Le vide a aussi son importance. Le sens des masses est une perception qui s’acquiert progressivement, sauf pour les aveugles de naissance dont le cerveau est en quelque sorte adapté. Ce sens des masses permet de capter les résonnances renvoyées par les parois d’un volume. Pour une bonne représentation dans l’espace, il faut se servir de tout. Les vides sont donc également utiles à la compréhension de l’environnement car ils peuvent correspondre, par exemple, à l’entrée d’un immeuble, à une porte ouverte dans un appartement ou à l’ouverture d’une rue.

Quelques échos du terrain.

Nombre de personnes aveugles de naissance ou ayant perdu la vue dans leurs jeunes années, pratiquent l’écholocation sans l’avoir apprise. Tel est le cas de Daniel BAUD, aveugle de naissance âgé de 69 ans. Il reconnaît n’avoir jamais pris aucun cours de locomotion. C’est le bruit qu’émet sa canne blanche qui lui indique la redoutable présence d’un camion arrêté sur le trottoir. De même, c’est le bruit occasionné par ses chaussures sur un sol non moquetté qui lui révèle la cage d’escalier dans un lieu inconnu.

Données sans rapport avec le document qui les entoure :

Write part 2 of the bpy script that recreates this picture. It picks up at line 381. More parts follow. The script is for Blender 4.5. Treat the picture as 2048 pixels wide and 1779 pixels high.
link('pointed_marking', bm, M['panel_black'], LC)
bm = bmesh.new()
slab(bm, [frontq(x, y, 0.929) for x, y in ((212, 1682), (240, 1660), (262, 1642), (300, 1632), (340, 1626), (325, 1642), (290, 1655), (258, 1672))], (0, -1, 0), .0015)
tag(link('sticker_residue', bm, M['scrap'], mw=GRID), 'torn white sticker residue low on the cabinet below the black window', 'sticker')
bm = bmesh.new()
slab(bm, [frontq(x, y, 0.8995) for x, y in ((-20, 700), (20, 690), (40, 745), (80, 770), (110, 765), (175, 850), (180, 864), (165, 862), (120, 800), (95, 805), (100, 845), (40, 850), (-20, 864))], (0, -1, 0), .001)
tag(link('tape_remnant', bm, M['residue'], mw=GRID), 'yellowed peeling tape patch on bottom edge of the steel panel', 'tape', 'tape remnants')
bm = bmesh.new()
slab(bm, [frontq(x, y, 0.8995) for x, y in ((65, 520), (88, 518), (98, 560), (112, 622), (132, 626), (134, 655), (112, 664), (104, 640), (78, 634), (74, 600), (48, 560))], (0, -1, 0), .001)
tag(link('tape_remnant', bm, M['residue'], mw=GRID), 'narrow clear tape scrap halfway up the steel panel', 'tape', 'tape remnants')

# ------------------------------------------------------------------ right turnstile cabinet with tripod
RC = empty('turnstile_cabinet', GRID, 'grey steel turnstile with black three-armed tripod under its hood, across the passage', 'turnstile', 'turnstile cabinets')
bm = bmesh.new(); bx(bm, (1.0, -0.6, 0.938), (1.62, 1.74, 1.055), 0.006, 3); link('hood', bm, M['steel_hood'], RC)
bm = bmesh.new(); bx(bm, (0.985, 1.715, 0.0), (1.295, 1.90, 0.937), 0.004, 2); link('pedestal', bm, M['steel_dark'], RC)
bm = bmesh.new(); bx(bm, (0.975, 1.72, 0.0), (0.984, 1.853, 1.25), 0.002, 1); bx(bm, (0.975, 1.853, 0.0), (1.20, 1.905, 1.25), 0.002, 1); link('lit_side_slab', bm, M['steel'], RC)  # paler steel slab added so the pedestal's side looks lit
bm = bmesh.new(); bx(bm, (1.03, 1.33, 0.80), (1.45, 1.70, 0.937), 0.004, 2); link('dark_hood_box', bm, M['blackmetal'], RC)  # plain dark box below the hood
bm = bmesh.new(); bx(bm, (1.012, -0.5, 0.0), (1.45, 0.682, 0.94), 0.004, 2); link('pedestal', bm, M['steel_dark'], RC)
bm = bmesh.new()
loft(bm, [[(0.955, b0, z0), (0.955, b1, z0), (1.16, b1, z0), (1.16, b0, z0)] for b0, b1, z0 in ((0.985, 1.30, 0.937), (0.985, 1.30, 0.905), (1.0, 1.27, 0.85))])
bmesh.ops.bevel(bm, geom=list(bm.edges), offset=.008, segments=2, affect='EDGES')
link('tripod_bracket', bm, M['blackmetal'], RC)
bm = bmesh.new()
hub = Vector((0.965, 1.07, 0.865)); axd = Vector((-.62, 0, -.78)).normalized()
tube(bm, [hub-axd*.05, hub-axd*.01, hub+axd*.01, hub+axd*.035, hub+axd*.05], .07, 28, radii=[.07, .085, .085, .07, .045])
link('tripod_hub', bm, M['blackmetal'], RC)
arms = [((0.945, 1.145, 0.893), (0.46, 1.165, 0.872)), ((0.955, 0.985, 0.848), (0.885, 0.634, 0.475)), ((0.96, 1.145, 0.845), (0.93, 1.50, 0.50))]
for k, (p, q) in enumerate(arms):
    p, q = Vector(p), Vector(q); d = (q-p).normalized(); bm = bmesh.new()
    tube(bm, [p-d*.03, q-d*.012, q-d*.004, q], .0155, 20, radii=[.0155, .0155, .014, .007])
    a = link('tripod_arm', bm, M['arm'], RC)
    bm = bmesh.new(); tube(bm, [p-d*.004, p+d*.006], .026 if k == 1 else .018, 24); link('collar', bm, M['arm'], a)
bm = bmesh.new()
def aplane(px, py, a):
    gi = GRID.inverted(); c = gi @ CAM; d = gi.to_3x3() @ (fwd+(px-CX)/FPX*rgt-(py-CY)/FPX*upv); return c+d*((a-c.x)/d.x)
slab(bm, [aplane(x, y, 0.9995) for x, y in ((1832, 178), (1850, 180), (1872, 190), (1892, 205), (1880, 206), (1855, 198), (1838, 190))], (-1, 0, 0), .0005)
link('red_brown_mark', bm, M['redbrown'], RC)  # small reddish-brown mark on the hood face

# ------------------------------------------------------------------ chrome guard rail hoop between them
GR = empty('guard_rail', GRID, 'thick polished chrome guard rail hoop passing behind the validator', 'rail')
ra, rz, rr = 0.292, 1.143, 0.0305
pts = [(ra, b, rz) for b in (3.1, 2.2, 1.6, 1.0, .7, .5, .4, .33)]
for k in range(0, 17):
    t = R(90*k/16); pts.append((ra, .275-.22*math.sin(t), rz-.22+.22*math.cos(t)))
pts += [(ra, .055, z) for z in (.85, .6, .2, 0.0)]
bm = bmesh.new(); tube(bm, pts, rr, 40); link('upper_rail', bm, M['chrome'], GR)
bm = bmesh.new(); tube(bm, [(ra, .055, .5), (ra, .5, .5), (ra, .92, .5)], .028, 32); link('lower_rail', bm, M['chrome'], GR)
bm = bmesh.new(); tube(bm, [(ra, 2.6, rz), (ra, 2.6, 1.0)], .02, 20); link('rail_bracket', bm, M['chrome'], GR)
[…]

L’interprétation de ces informations, complémentaires à celles données par l’utilisateur originel de la canne blanche, n’en exige pas moins une grande concentration.

Pascal MONNARD est instructeur en locomotion. Il tente systématiquement de sensibiliser ses apprenants à la problématique de l’écholocation. Ainsi, il a convaincu un de ses protégés âgé de 14 ans de taper de temps à autre quelques petits coups avec sa canne blanche pour déterminer précisément l’emplacement de son abribus et le couloir de son immeuble. Il s’agit là d’un début prometteur augurant positivement le recours à l’écholocation dans d’autres circonstances.

Âgée de 35 ans, Christine CLOUX est aussi aveugle de naissance. Dans ses trajets quotidiens, elle recourt constamment à l’écholocation. Incroyable mais vrai : par la simple pression de l’air ambiant sur ses tympans, elle est capable de se faire une image spatiale d’une pièce et de son mobilier.

Pour conclure, force est d’admettre que toutes les personnes handicapées de la vue ne possèdent pas le même potentiel de perception et les mêmes facultés d’interprétation. Cependant, quelque soit le niveau d’intégration de l’écholocation ou de la détection des volumes dans son quotidien, la personne aveugle ou mal-voyante peut acquérir une autonomie accrue dans ses déplacements devenus plus fluides.